Data supplied:
──────────────────────────────

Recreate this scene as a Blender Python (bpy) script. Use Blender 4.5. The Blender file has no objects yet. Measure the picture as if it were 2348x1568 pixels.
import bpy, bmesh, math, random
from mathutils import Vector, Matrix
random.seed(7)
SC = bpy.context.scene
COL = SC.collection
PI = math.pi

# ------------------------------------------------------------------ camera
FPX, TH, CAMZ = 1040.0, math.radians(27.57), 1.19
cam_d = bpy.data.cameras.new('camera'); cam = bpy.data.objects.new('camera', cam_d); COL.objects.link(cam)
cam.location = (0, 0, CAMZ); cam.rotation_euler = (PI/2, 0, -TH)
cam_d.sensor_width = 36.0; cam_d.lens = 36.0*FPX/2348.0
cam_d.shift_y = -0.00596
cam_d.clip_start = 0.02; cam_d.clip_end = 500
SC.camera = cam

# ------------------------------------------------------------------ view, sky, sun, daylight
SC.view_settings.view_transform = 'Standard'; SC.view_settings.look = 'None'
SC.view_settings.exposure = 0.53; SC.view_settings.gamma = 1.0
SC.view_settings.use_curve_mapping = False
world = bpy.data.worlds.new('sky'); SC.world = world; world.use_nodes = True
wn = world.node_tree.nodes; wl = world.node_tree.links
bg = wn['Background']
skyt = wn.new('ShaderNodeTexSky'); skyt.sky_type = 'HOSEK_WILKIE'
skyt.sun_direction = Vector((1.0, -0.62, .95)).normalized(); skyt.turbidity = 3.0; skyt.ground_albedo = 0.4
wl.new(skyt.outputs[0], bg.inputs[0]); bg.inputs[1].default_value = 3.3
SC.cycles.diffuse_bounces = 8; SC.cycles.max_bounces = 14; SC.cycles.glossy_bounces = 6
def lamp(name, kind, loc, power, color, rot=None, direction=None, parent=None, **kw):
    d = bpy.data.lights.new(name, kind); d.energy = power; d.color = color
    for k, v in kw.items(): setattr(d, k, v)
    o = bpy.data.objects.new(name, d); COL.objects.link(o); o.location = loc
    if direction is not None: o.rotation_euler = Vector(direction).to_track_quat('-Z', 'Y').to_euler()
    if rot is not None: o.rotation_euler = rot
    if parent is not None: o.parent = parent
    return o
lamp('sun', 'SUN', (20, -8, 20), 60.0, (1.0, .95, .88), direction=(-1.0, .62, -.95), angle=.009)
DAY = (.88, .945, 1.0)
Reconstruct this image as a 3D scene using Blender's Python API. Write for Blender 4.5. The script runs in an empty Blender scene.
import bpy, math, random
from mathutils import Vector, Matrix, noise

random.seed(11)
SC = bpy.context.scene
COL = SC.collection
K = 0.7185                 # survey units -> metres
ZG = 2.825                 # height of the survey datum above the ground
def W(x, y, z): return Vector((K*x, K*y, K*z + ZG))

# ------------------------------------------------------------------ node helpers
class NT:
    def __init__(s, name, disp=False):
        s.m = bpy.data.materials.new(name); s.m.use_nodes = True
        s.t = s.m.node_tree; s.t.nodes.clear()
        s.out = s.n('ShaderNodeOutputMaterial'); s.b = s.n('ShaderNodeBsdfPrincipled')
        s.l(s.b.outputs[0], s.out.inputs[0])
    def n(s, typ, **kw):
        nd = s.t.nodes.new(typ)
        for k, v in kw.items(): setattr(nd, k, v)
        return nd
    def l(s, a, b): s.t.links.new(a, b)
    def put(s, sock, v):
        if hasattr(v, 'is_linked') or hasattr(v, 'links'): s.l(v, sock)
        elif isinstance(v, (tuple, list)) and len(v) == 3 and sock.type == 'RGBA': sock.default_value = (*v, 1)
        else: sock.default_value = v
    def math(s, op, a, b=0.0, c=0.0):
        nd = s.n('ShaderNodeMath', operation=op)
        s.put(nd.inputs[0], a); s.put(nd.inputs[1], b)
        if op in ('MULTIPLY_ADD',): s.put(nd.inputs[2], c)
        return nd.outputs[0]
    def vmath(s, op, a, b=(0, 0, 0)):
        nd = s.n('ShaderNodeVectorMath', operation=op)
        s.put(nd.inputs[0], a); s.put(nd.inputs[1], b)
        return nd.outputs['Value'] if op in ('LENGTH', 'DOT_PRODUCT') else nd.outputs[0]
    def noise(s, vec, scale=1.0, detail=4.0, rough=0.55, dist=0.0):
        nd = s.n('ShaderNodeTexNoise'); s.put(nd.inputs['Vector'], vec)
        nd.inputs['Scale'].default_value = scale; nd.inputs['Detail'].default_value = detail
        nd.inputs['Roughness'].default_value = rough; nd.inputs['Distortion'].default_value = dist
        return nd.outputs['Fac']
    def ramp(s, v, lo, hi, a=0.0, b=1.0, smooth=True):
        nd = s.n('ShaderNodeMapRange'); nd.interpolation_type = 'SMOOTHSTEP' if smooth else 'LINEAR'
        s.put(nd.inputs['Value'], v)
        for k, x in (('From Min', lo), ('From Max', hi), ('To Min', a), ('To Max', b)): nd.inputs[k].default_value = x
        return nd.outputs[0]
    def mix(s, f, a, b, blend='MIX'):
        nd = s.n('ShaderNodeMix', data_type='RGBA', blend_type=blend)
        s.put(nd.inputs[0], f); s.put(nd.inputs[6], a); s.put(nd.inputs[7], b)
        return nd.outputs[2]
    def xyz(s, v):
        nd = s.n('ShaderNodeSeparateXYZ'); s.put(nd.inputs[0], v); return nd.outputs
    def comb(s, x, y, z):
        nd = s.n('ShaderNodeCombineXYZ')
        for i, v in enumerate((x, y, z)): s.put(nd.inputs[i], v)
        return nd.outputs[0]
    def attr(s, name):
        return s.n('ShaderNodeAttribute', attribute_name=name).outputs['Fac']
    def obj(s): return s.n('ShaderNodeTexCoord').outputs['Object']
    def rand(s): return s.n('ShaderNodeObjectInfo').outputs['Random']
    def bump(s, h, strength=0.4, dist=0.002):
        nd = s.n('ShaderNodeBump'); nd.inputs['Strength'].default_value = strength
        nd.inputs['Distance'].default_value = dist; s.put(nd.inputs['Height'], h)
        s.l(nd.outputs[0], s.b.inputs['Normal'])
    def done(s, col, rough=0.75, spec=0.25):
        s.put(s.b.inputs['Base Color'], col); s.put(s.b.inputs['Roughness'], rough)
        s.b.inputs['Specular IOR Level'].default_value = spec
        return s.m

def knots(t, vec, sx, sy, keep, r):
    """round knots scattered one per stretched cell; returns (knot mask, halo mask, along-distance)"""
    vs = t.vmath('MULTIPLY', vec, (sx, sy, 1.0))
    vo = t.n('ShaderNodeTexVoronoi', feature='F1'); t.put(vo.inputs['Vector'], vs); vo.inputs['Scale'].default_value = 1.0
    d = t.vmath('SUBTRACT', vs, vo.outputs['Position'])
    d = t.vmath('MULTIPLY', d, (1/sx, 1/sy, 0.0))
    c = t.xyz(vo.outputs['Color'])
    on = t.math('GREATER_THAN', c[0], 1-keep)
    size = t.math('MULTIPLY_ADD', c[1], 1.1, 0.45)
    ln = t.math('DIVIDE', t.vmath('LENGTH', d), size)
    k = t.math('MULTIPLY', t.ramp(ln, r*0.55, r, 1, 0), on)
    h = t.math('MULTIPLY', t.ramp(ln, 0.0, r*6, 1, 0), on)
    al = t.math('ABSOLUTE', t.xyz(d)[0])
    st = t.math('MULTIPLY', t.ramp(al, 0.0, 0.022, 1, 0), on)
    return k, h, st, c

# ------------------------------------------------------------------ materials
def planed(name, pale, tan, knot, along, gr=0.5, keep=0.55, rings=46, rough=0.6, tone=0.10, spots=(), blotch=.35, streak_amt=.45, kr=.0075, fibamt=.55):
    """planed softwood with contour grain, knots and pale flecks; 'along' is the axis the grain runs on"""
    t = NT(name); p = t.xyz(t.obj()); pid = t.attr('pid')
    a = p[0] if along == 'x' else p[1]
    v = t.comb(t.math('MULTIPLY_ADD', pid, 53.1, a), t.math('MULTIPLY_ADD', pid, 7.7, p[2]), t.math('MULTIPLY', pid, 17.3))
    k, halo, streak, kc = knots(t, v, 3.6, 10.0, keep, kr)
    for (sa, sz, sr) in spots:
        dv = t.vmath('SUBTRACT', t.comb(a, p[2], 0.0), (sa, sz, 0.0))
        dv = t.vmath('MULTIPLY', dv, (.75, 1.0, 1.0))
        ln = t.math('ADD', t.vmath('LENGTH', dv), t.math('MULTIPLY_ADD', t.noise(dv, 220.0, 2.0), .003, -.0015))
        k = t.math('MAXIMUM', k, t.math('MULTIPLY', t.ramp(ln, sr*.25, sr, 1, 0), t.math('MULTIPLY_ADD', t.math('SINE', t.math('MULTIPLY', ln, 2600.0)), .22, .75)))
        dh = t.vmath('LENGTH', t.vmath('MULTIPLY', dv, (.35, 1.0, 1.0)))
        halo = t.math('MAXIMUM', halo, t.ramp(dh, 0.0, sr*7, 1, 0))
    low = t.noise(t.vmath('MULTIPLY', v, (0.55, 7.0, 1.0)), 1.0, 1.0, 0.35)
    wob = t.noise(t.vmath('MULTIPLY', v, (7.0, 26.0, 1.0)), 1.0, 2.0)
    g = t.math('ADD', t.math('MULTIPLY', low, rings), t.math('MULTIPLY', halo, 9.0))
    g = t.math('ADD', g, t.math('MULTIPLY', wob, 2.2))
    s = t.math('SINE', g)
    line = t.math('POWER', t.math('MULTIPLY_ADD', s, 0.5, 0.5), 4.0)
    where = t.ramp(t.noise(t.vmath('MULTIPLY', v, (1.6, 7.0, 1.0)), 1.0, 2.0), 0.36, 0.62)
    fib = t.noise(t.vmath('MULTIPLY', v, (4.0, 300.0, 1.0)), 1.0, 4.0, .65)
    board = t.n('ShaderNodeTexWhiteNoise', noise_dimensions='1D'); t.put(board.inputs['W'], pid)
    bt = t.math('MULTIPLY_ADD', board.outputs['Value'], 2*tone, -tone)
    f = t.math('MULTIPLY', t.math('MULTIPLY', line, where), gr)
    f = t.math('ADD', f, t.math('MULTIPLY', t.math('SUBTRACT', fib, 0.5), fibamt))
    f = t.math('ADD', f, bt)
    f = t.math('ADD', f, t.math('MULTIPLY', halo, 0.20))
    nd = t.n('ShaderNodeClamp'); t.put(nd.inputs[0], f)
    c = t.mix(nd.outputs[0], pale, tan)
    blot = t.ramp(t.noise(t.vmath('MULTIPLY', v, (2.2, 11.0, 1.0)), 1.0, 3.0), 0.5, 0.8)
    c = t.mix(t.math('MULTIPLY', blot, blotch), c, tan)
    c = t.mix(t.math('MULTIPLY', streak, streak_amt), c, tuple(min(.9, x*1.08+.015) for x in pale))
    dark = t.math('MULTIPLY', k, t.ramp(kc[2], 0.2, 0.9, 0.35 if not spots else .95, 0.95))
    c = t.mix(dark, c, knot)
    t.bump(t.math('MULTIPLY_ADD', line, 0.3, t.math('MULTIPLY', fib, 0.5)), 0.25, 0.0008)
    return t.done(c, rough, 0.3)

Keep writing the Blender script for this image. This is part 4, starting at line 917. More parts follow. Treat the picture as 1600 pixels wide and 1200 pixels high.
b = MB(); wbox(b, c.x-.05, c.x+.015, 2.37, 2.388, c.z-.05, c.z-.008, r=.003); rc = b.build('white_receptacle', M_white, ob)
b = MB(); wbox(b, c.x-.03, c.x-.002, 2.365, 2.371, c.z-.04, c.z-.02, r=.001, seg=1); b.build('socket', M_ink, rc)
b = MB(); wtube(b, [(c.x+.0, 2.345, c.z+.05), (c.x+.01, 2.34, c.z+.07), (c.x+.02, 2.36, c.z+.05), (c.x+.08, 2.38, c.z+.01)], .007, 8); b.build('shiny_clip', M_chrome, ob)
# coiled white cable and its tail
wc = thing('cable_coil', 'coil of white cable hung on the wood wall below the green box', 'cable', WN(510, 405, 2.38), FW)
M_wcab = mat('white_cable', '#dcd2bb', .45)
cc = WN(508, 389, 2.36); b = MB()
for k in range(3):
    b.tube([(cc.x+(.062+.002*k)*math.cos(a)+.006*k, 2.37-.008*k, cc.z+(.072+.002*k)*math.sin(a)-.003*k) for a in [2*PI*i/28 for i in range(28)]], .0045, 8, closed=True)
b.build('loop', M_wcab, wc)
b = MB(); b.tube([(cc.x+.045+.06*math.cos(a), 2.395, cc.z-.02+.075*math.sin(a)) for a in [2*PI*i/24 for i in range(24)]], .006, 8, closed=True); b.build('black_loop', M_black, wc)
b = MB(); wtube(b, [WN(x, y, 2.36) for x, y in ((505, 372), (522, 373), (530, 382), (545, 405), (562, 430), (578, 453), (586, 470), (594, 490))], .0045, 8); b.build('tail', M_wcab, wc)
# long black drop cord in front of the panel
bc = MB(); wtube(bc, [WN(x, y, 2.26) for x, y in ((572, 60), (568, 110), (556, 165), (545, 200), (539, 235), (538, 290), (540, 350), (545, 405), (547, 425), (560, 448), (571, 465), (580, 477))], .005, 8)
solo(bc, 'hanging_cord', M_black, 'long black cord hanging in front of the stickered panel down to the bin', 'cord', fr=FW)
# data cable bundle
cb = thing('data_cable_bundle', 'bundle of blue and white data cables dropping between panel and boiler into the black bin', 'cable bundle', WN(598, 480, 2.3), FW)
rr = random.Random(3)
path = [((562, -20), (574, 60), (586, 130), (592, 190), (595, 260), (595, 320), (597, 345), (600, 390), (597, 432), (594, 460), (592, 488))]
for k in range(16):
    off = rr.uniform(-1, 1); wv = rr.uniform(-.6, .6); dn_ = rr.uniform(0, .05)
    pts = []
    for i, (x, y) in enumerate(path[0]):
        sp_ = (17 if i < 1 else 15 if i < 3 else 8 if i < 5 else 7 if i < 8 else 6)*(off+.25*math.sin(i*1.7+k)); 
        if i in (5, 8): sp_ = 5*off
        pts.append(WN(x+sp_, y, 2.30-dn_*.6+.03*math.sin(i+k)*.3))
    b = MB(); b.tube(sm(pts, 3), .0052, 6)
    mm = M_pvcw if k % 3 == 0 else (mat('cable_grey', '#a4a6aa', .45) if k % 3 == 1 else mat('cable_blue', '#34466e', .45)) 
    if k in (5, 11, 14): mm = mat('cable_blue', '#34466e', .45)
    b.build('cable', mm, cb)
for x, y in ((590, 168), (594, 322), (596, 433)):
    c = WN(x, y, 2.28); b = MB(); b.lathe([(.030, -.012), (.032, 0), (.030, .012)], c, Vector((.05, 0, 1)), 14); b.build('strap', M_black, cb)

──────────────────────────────

Prompt:
In this exercise, copy only the lines from the opening line of the material through the line where "PI = math.pi" appears.

Answer below:
Recreate this scene as a Blender Python (bpy) script. Use Blender 4.5. The Blender file has no objects yet. Measure the picture as if it were 2348x1568 pixels.
import bpy, bmesh, math, random
from mathutils import Vector, Matrix
random.seed(7)
SC = bpy.context.scene
COL = SC.collection
PI = math.pi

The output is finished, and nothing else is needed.